Much of what motivates me as a teacher is based on Dan Pink’s theory of autonomy, mastery and purpose. I have control over how I work, how I teach and my actions in a day. I have opportunities to enhance my CPD to become a better educator and I have a purpose that drives me: helping students to create the best futures for themselves. The gift of autonomy allows me to search for innovative ways of teaching, to indulge myself in new pedagogy and to network with inspiring educators. Many management consultants don’t have that same control over their working lives.

Autonomy, however, is all too rare in some schools. If the government wants to value education, branding institutions as “coasting” is a detrimental decision. This label demoralises teachers and suggests a Nineteen Eighty-Four culture is unfolding as the government becomes less trusting of schools and their staff.

Society needs to trust teachers’ commitment to young people. We should be trusted to make the best decisions for our students, and that we are working hard to better their lives. If we feel micro-managed then we become despondent. And who is going to bear the brunt of this despondency? The students in the classroom.

The credibility of the profession, however, comes down to the quality of its teachers.

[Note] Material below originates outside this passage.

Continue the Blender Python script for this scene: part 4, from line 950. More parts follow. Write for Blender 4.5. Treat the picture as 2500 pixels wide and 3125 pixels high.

Robert Peal argues that teachers should re-accredit themselves to prove they’re still performing well. Although I agree that upskilling and compulsory CPD is crucial, testing teachers suggests a lack of trust in them, in my opinion.

Yet some teachers have forgotten or lost their purpose, however controversial it is to say it. If your purpose as a teacher isn’t to improve the lives of young people, you shouldn’t be in the classroom. We must all be driven by that. If we are to raise the value of our profession in society, we must be seen to be following this mantra.

As I approach the end of my third year in the classroom, I wonder when my peers, business leaders and political masters will finally grasp the importance of the teaching profession and address us with more glee than opprobrium. I look with incredulity at people who complain about teachers when once upon a time they depended on them. I look forward with hope to the day when we are trusted by politicians to make the best decisions for our students.

One day, in the not so distant future, I believe that teaching will be a sought-after career, with idealistic, bright-eyed and bushy-tailed recruits (to quote Ofsted’s chief inspector, Sir Michael Wilshaw) skipping ebulliently through the school gates, eager to change some lives.